Finish the Korean War Veterans Parkway Already


Not to do so is simply inexcusable

I have grown weary of the needless congestion on Staten Island. One major contributor to this situation is the incomplete Korean War Veterans Parkway. Originally intended to connect to the Staten Island Expressway, it was irrationally abandoned halfway through, to remain as a monument to government incompetence and civic idiocy.

I know of no reason why this important artery has to remain incomplete. While the poetic justice of an incomplete highway being dedicated to the veterans of an incomplete war is obvious, that hardly justifies the unnecessary pollution created by cars stuck in traffic for no good reason. The thirteen lanes of traffic on the Verrazzano Narrows Bridge need to connect to an equal number of limited-access lanes on both sides. The Brooklyn side has the Brooklyn-Queens Expressway and the Belt Parkway. The Staten Island side has... the Staten Island Expressway, which only accounts for eight lanes. The missing four lanes will some day have to be provided by the Korean War Veterans Parkway unless Staten Islanders want to choke in smog and bumper-to-bumper traffic.
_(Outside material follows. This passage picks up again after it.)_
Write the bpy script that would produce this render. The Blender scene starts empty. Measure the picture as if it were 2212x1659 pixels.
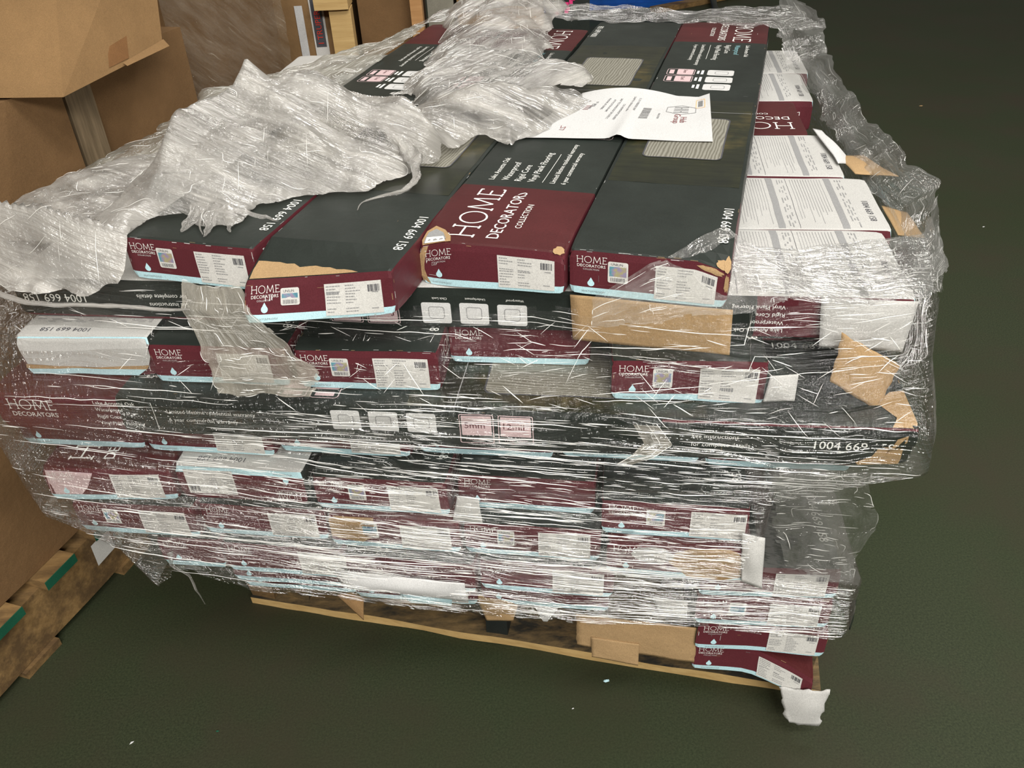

Politicians and self-appointed environmentalists will be quick to say that the route has been "de-mapped." Big deal. Stop making excuses, re-map it, and get to work creating valuable construction jobs and saving everyone time every day. Re-mapping is an administrative act of the government's will. De-mapping is no more irreversible than anything else if only sensible people have the common sense to force the government's hand. Even the senseless destruction of the already-constructed but never-used interchange at the Staten Island Expressway is not irreversible. (The interchange probably would have needed a rehabilitation by now anyway even if it had been used.) In fact, it probably could be built as simply a single overpass from the westbound expressway to the westbound parkway, omitting the reverse moves.

Finally, just as the Goethals Bridge needed a demolition and rebuild with an increase to six lanes, the Outerbridge Crossing-- almost identical to the original Goethals Bridge-- is equally functionally obsolete and under constant repair. It too will need to be replaced with a new facility with at least six lanes of capacity, but where is that extra traffic going to go? It needs to go to the completed Korean War Veterans Parkway, which will flow into the Staten Island Expressway, which even after all the money that has been dumped into it, still needs extra capacity between the Verrazzano and the parkway. It's high time to eliminate the Staten Island Bottleneck and stop making cowardly excuses about why it can't or shouldn't be done.